But I also understand how horrible it must be to be told no because you are ( member of group which faces a lot of discrimination) as well as I can as a straight white woman. It hasn’t happened to me, personally ( aside from the casual playground and classroom misogyny) but I’ve seen it happen to other people and it dramatically changed how I felt what I thought about someone I loved who treated another person in such a despicable manner that it has stayed with me for more than 60 years. Not in the good way.
I understand just wanting what you want and seeing no reason why anyone should deny it to you just because they don’t like something about you. I understand pushing because it unfair and unjust to discriminate against someone because if their race, religion, sexual orientation, etc. I’d be pretty furious, too, fir the injustice done to me and to anyone else some bigot decided they could heap at me.
I absolutely completely unequivocally despise the bigotry of someone who would refuse to create a website fir someone because they are gay. Or black, or Jewish or Muslim or are disabled or trans or ( fill in the blank),
The above flowery words are all empty rhetoric if you support legalized discrimination. And if you support this SCOTUS ruling, you support legalized discrimination.
But at the same time, the First Amendment guarantees the freedom of speech. Without that foundational freedom, no one has the ability to advocate for their rights or fir change ti better ensure their rights,
This is going to continue to be a red herring no matter how many times you repeat it.
We have a constitutionally protected right to freedom of expression.
We
do not have a constitutionally protected right to have any job.
We
do not have a constitutionally protected right to live consequence free.
Anti-discrimination laws do not stop bigots from holding bigoted views, and they do not prevent bigots from expressing those views. They merely require that people who have jobs that require interface with the public have to treat minorities the same way they treat everyone else.
By supporting this ruling, you are basically saying that in your view, a bigot's NON-EXISTENT, IMAGINED "rights" to have any job and never face consequences should trump my ACTUAL right to be treated the same as everyone else.
A bigot has as much a right to free speech as a Saint.
If we do not ALL have freedom of speech, then none of us do.
Do you think people cease to exist outside of the workplace? Anti-discrimination laws DO NOT PROHIBIT FREE SPEECH.
Anti-discrimination laws have been in place since the '60s.
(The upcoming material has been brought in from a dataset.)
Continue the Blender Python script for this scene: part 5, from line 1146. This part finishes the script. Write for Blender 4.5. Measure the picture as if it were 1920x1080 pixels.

If anti-discrimination laws prohibit free speech like you keep wrongly insisting they do, then how have so many people been getting away with expressing bigoted views over the last 80 years?
Anti-discrimination laws do not prohibit free speech. They merely require that places of business and government agencies treat minorities the same way they treat everyone else. Or they pay a fine. That's it. Bigots can still be bigots in every other setting.
What consequences are you imagining that should be meted out to a jewelry maker who refuses to write Tim and Ted for ever inside a pair of wedding bands?
Like you, I believe in consequences for actions —or inactions, sometimes.
If you know—not just a rumor but actually know as fact that a business unfairly discriminated against someone, then boycott it! Spread the word! Oppose their applications for certification or licensure or that building permit.
Boycotts often don't work. Do you think boycotts would have gotten rid of this?:
Boycotts help raise awareness, but ultimately it is passage of civil rights legislation that actually works.
You talk all the time about ‘protected groups’. I had never before considered wete not rightly protected. But as I read every one of your posts about how ‘protected groups’ could not be turned away while assuring me that Nazis and Proud Boys and KKK could be—
That is what will mean the end of protected groups. The apparent double standard that the law seems to imply:
No, it's not a double standard because a gay person is born gay and cannot stop being gay and isn't hurting anyone by being gay. A Nazi, on the other hand, isn't born a Nazi and can easily stop being a Nazi, and Nazism isn't intrinsic to their existence.
You can refuse to write words celebrating Nazi Heritage month but not gay marriage — as if there were no gay Nazis but I digress. What you are really saying is that it is OK to suppress the rights of dine people, those whose politics do not align with yours but not OK to suppress the the rights of those you agree with.
Nonsense. I am defending equal protection under the law that has been the standard for protected classes in since the 1960s.
What this USSC decision seems to say to me is that the right of free speech cannot be dependent on whose speech we’re talking about.
I have every right in the world to stand in the middle of the street and scream out every single racist epithet and homophobic slur I wish to. The Constitution guarantees my right to do so. It also guarantees your right to stand 2 feet away and scream right back at me what a hateful ugly bigot I am.
Nope, there are laws against disturbing the peace and disorderly conduct. Would you like to do away with those too?
If I can do this in the middle of the street, then surely I cannot be compelled to create or express support of something I despise or believe is morally wrong. Nor can you.
Either we all have freedom of expression or none of us do. If my freedom of expression can be impinged then do can yours.
Anti-discrimination laws DO NOT PROHIBIT FREE SPEECH. No one is at work 24/7/365.